At 12/25/2009 7:32 AM, Anonymous Christopher Popham Smith said...

In its 12/21 issue, TIME magazine
informs us that true statistics
place the aggregate and current
rate of unemployment at a staggering 21.8%. And so, with an
economy as large as $14 trillion,
we should have no problem restoring
prosperity to everyone---right?
You bet there is a "burden of obligation", but how do we meet
that obligation until people are back to work?

 
At 12/25/2009 7:39 AM, Blogger rjs said...

youre doing the same thing you did in the previous post, measuring output by dollar value, and that only means our output is more expensive, not more...

 
At 12/25/2009 12:28 PM, Blogger PeakTrader said...

RJS, you should see "terms of trade."

"An improvement in a nation's terms of trade is good for that country in the sense that it has to pay less for the products it imports. That is, it has to give up fewer exports for the imports it receives."

Also, the output is more expensive, because the quality is better. Otherwise, lower quality goods can substituted or imported (if it's a tradable good).

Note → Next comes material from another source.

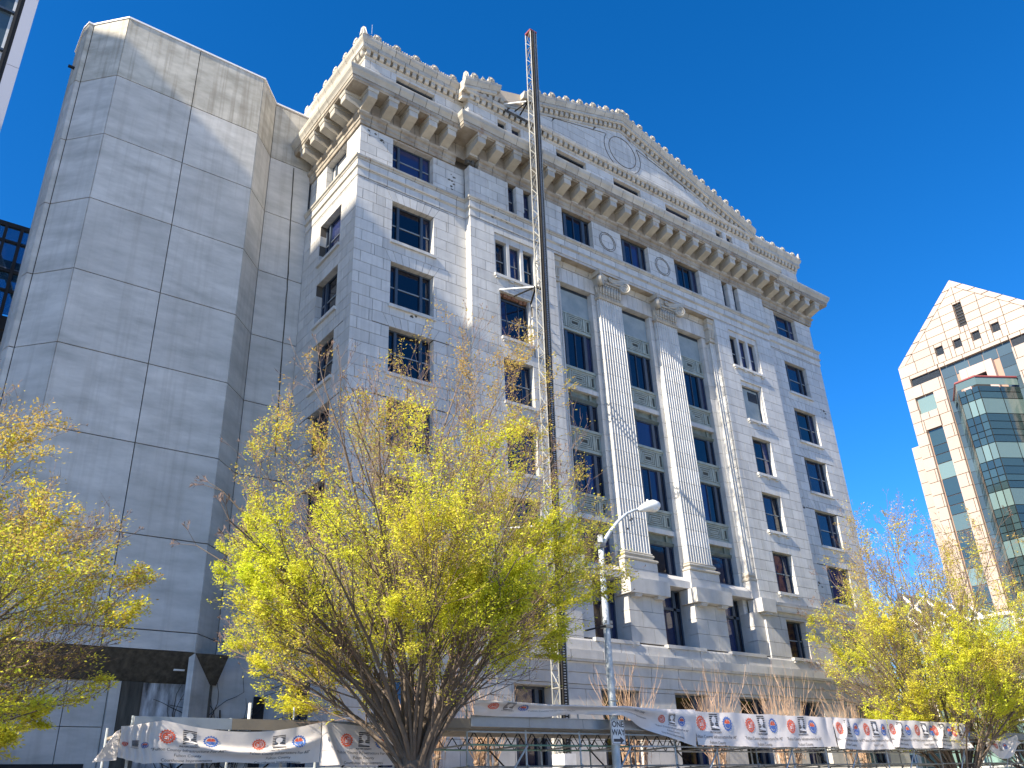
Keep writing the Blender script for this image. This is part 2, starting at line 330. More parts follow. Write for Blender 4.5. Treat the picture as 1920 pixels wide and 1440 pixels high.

If more Americans buy SUVs than compact autos, then the good becomes more expensive.

 
At 12/25/2009 5:24 PM, Blogger bix1951 said...

and we will never be satisfied
no matter how rich we get

 
At 12/25/2009 11:50 PM, Anonymous Uno said...

Cute map, but fallacious. Do the same map for GDP per capita.

I suspect it will strengthen your point. North and South Dakota have two of the strongest economies in the nation in relative terms. Kenya and Bulgaria aren't in the same league.

There are also issues of income distribution, freedom, democracy, and corruption to consider.

Size isn't everything.

 
At 12/27/2009 7:24 AM, Blogger rjs said...

to come back, just to put something else in "perspective":
Mao’s dream of catching up with the rest of the world has been realized, albeit a bit behind schedule, not only in steel making, where annual capacity has reached 660 million tons, but in many other sectors as well. In 2008, China ranked first in steel (about half of world production), cement (also about half), aluminum (about 40%), and glass (31%), to take just a few examples. The country topped the US in auto production in 2009, and remains second only to South Korea in shipbuilding, with 36% of global capacity.